▶ _DATA SEGMENT_
--------

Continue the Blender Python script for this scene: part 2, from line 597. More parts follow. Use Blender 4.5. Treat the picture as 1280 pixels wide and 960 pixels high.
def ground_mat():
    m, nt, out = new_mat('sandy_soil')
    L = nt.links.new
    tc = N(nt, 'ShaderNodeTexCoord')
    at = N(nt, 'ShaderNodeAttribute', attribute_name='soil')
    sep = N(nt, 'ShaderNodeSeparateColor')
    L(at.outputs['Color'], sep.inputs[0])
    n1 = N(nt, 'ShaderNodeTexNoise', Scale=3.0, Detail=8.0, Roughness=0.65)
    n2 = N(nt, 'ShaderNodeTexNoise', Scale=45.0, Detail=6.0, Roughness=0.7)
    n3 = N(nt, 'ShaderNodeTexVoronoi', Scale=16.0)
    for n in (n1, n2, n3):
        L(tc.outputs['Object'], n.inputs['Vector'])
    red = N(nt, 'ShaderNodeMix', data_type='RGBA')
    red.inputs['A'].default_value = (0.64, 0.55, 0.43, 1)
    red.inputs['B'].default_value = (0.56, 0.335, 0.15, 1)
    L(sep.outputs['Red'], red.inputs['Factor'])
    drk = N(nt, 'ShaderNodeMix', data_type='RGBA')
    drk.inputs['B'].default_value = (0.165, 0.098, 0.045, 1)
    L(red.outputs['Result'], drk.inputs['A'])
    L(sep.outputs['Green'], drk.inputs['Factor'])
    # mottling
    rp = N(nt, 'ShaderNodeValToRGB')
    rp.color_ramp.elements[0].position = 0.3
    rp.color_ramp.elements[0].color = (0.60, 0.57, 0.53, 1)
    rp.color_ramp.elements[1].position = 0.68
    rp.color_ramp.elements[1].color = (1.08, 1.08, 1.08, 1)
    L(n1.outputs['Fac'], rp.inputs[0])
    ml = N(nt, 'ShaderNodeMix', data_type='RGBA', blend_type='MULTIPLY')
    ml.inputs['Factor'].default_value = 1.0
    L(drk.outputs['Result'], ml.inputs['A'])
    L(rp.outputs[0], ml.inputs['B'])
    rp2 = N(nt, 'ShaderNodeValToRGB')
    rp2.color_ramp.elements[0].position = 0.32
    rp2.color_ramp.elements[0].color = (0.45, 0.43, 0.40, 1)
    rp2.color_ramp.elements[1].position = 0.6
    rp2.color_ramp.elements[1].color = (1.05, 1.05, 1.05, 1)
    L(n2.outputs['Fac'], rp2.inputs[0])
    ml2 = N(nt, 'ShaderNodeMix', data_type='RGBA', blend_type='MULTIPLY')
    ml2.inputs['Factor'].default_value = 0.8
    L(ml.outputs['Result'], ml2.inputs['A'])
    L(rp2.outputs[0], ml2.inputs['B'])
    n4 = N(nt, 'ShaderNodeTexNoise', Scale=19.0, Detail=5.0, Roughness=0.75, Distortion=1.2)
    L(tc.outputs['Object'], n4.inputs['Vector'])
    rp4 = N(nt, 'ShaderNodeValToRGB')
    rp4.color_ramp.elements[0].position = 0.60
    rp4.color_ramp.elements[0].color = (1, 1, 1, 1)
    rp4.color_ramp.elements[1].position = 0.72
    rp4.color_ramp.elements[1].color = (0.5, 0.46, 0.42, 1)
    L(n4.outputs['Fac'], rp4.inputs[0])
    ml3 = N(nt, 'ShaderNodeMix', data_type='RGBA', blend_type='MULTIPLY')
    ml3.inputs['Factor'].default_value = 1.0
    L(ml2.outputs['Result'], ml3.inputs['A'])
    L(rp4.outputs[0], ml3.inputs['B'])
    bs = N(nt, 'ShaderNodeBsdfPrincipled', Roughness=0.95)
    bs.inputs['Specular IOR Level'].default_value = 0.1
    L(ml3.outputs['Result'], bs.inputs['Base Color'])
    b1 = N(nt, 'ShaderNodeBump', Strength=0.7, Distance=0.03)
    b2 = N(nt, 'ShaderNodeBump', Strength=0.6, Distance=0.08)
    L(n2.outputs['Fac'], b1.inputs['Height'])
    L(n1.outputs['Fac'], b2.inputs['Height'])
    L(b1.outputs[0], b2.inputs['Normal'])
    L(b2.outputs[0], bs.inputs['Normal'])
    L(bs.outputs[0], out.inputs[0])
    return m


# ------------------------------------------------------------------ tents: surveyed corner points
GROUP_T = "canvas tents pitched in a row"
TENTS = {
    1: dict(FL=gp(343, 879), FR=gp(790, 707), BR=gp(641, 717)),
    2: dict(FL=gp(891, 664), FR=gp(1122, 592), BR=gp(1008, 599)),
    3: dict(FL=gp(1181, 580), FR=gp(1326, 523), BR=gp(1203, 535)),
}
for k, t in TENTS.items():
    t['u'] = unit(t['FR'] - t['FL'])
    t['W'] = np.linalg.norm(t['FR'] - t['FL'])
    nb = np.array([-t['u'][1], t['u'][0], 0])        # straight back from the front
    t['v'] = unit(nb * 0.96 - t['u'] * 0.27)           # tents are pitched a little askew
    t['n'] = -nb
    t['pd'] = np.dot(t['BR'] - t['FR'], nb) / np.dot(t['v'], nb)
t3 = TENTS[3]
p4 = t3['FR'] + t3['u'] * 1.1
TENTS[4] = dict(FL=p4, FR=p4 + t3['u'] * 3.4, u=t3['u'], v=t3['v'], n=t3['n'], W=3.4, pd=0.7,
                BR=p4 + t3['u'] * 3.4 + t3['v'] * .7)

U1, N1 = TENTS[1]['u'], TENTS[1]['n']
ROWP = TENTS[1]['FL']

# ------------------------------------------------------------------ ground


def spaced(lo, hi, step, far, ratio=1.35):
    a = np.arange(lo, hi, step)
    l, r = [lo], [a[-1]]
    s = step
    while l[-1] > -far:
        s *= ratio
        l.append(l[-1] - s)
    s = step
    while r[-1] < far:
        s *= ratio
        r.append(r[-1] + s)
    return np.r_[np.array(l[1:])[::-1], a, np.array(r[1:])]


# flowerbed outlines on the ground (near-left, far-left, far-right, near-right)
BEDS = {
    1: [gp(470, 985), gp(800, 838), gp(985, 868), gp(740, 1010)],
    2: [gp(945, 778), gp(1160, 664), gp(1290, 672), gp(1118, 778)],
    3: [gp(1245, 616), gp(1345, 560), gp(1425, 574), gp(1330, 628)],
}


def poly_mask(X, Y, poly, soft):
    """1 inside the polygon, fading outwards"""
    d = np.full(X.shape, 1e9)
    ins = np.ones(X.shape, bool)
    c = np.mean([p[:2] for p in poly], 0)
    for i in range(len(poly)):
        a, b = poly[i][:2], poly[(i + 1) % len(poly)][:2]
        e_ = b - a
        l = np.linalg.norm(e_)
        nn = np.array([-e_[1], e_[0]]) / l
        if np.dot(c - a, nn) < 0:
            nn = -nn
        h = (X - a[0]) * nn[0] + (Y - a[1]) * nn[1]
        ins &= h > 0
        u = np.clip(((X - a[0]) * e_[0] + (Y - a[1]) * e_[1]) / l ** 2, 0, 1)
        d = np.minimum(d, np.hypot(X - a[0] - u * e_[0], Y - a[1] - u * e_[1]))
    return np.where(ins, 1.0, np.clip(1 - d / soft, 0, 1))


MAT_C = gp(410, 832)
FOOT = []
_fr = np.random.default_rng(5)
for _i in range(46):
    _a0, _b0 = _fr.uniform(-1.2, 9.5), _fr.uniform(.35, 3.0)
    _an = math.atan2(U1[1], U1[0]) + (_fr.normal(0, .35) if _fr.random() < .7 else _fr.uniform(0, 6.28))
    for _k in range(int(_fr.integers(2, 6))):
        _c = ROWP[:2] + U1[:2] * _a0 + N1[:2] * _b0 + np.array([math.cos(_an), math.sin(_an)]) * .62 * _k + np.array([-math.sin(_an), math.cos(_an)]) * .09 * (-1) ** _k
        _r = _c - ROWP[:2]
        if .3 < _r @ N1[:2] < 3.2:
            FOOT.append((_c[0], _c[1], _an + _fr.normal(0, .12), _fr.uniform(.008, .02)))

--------

Search the preceding listing for the word "Factor" and pull out every line that holds it.

▶ _CORRECT RESULT_
    L(sep.outputs['Red'], red.inputs['Factor'])
    L(sep.outputs['Green'], drk.inputs['Factor'])
    ml.inputs['Factor'].default_value = 1.0
    ml2.inputs['Factor'].default_value = 0.8
    ml3.inputs['Factor'].default_value = 1.0